Free from Chinese repression, desperate dissidents in US cling to tradition of petitioning to air grievances
- An attempt to win the attention of Chinese Vice-Premier Liu He in Washington last month puts a protester in legal jeopardy
- Despite slim chances of success, two petitioners who have fled China go to great lengths to make their voices heard
![Bai Jiemin poses for a photo with a New York police officer outside the United Nations headquarters in 2017. Photo: Handout](https://cdn.i-scmp.com/sites/default/files/styles/1020x680/public/images/methode/2019/02/15/21ae5c40-2fab-11e9-80ef-0255f1ad860b_image_hires_175812.jpg?itok=4U6EffcW&v=1550224694)
Chinese Vice-Premier Liu He came to Washington at the end of January for two days of negotiations and a meeting with US President Donald Trump in search of a trade war breakthrough. But Bai Jiemin, a former businessman from China now living under political asylum in New York, saw another kind of opportunity.
Since fleeing in 2016 from what he describes as years of monitoring and “harassment” by authorities in his native Shanghai, the 54-year-old protester has seized every chance to air his grievances when high-ranking Chinese politicians visit.
This time, Bai planned to run into the street, block Liu’s motorcade and deliver a hand-scrawled letter to the vice-premier detailing the injustices he said he had suffered. Among them, the letter detailed, was constant hounding by authorities who he said suspected him of spying because of his previous proximity to classified information – he was married to a senior officer in the Chinese air force – and frequent business trips abroad.
Liu’s visit did not herald a breakthrough in trade talks, nor did it end well for Bai, who ended up spending the Lunar New Year in a police cell.

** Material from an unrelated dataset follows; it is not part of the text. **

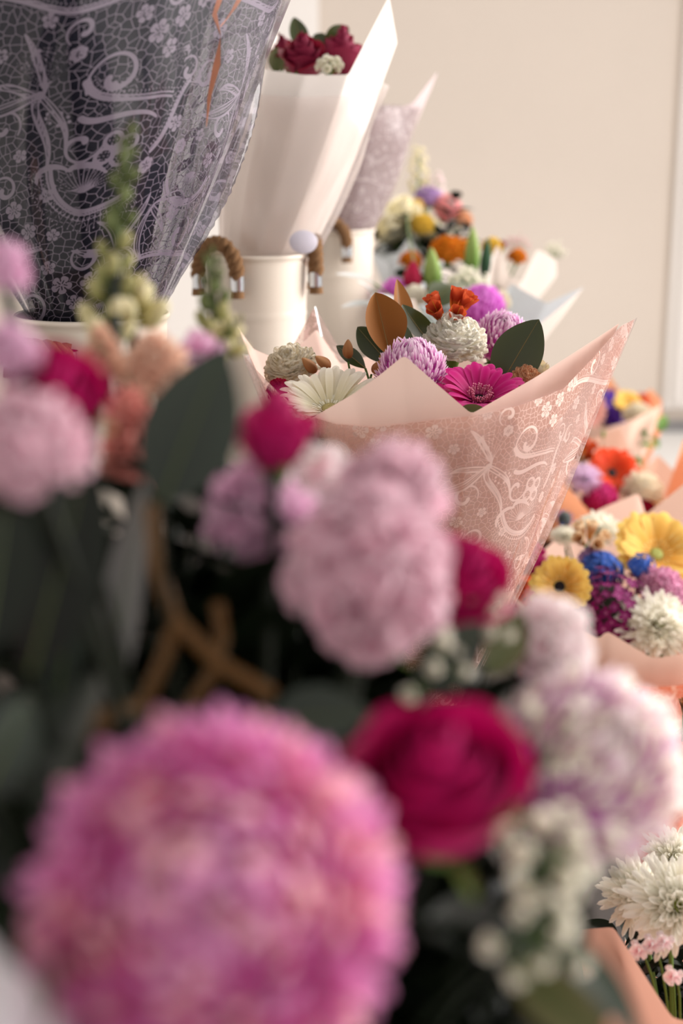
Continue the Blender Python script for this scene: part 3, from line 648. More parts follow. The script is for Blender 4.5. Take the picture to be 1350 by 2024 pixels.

He is now free on bail and facing charges that include assaulting a security officer, who sustained a knee injury during efforts to restrain him.
As well as casting a brief shadow over the high-level trade talks, the episode has shone a light on the desperate lengths to which dissidents who have fled China will go to make their voices heard, despite the slim chance of success and, in the case of Bai, the legal peril such protests may herald.
Like many Chinese activists who continue to protest from overseas, Bai’s first foray into confronting the authorities was through the country’s “petitioning” system, a process by which aggrieved citizens can file complaints – often pertaining to local government – to higher-level officials in the hope of intervention.